--- START OF Collected data ---

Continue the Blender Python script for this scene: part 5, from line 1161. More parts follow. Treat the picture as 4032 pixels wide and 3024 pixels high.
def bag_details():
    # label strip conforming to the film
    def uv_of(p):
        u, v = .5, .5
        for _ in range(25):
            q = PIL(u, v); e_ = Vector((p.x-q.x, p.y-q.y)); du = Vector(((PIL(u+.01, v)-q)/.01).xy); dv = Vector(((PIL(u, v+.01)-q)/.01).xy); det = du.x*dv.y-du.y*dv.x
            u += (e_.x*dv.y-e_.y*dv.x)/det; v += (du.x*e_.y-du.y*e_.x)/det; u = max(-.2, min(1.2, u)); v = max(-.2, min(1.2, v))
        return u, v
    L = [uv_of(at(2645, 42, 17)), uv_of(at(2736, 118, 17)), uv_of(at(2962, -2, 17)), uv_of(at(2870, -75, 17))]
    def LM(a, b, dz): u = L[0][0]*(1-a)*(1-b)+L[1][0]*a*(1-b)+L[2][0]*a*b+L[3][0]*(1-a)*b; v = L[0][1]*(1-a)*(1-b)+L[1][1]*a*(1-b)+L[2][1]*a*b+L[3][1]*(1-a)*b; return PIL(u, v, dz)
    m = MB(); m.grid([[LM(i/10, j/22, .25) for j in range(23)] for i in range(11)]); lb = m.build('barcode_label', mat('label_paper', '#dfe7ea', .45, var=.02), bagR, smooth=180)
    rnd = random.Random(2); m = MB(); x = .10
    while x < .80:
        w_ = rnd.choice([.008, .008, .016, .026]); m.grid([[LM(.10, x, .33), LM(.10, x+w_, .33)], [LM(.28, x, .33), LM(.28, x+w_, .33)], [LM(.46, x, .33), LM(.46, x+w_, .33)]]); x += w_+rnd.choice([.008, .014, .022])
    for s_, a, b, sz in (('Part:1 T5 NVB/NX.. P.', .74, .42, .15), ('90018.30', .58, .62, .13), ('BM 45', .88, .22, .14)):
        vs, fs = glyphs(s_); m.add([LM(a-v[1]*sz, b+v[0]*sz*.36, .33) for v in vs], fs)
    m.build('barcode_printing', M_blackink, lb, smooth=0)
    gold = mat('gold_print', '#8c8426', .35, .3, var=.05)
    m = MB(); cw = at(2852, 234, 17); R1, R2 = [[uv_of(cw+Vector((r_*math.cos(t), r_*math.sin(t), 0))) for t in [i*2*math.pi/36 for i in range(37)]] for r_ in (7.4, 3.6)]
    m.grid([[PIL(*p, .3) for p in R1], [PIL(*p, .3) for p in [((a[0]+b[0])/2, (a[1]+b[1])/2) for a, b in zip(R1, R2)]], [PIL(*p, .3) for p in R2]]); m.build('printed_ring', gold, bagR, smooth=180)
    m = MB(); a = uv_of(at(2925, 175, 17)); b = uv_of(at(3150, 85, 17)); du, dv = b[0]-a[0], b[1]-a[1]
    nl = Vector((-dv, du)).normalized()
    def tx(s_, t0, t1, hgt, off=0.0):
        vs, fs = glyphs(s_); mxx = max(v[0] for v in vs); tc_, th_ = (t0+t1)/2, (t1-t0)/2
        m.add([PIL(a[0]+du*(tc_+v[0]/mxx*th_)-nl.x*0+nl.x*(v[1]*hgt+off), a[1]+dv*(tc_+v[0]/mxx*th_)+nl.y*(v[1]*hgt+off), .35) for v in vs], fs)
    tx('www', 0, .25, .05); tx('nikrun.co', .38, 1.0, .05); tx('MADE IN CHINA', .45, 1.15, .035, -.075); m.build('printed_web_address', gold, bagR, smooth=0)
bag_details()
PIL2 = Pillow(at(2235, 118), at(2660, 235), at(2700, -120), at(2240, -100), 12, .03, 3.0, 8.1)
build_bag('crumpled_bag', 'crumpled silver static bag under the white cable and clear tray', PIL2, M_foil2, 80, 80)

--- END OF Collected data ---

Word for word, quote all of the data above.

Continue the Blender Python script for this scene: part 5, from line 1161. More parts follow. Treat the picture as 4032 pixels wide and 3024 pixels high.
def bag_details():
    # label strip conforming to the film
    def uv_of(p):
        u, v = .5, .5
        for _ in range(25):
            q = PIL(u, v); e_ = Vector((p.x-q.x, p.y-q.y)); du = Vector(((PIL(u+.01, v)-q)/.01).xy); dv = Vector(((PIL(u, v+.01)-q)/.01).xy); det = du.x*dv.y-du.y*dv.x
            u += (e_.x*dv.y-e_.y*dv.x)/det; v += (du.x*e_.y-du.y*e_.x)/det; u = max(-.2, min(1.2, u)); v = max(-.2, min(1.2, v))
        return u, v
    L = [uv_of(at(2645, 42, 17)), uv_of(at(2736, 118, 17)), uv_of(at(2962, -2, 17)), uv_of(at(2870, -75, 17))]
    def LM(a, b, dz): u = L[0][0]*(1-a)*(1-b)+L[1][0]*a*(1-b)+L[2][0]*a*b+L[3][0]*(1-a)*b; v = L[0][1]*(1-a)*(1-b)+L[1][1]*a*(1-b)+L[2][1]*a*b+L[3][1]*(1-a)*b; return PIL(u, v, dz)
    m = MB(); m.grid([[LM(i/10, j/22, .25) for j in range(23)] for i in range(11)]); lb = m.build('barcode_label', mat('label_paper', '#dfe7ea', .45, var=.02), bagR, smooth=180)
    rnd = random.Random(2); m = MB(); x = .10
    while x < .80:
        w_ = rnd.choice([.008, .008, .016, .026]); m.grid([[LM(.10, x, .33), LM(.10, x+w_, .33)], [LM(.28, x, .33), LM(.28, x+w_, .33)], [LM(.46, x, .33), LM(.46, x+w_, .33)]]); x += w_+rnd.choice([.008, .014, .022])
    for s_, a, b, sz in (('Part:1 T5 NVB/NX.. P.', .74, .42, .15), ('90018.30', .58, .62, .13), ('BM 45', .88, .22, .14)):
        vs, fs = glyphs(s_); m.add([LM(a-v[1]*sz, b+v[0]*sz*.36, .33) for v in vs], fs)
    m.build('barcode_printing', M_blackink, lb, smooth=0)
    gold = mat('gold_print', '#8c8426', .35, .3, var=.05)
    m = MB(); cw = at(2852, 234, 17); R1, R2 = [[uv_of(cw+Vector((r_*math.cos(t), r_*math.sin(t), 0))) for t in [i*2*math.pi/36 for i in range(37)]] for r_ in (7.4, 3.6)]
    m.grid([[PIL(*p, .3) for p in R1], [PIL(*p, .3) for p in [((a[0]+b[0])/2, (a[1]+b[1])/2) for a, b in zip(R1, R2)]], [PIL(*p, .3) for p in R2]]); m.build('printed_ring', gold, bagR, smooth=180)
    m = MB(); a = uv_of(at(2925, 175, 17)); b = uv_of(at(3150, 85, 17)); du, dv = b[0]-a[0], b[1]-a[1]
    nl = Vector((-dv, du)).normalized()
    def tx(s_, t0, t1, hgt, off=0.0):
        vs, fs = glyphs(s_); mxx = max(v[0] for v in vs); tc_, th_ = (t0+t1)/2, (t1-t0)/2
        m.add([PIL(a[0]+du*(tc_+v[0]/mxx*th_)-nl.x*0+nl.x*(v[1]*hgt+off), a[1]+dv*(tc_+v[0]/mxx*th_)+nl.y*(v[1]*hgt+off), .35) for v in vs], fs)
    tx('www', 0, .25, .05); tx('nikrun.co', .38, 1.0, .05); tx('MADE IN CHINA', .45, 1.15, .035, -.075); m.build('printed_web_address', gold, bagR, smooth=0)
bag_details()
PIL2 = Pillow(at(2235, 118), at(2660, 235), at(2700, -120), at(2240, -100), 12, .03, 3.0, 8.1)
build_bag('crumpled_bag', 'crumpled silver static bag under the white cable and clear tray', PIL2, M_foil2, 80, 80)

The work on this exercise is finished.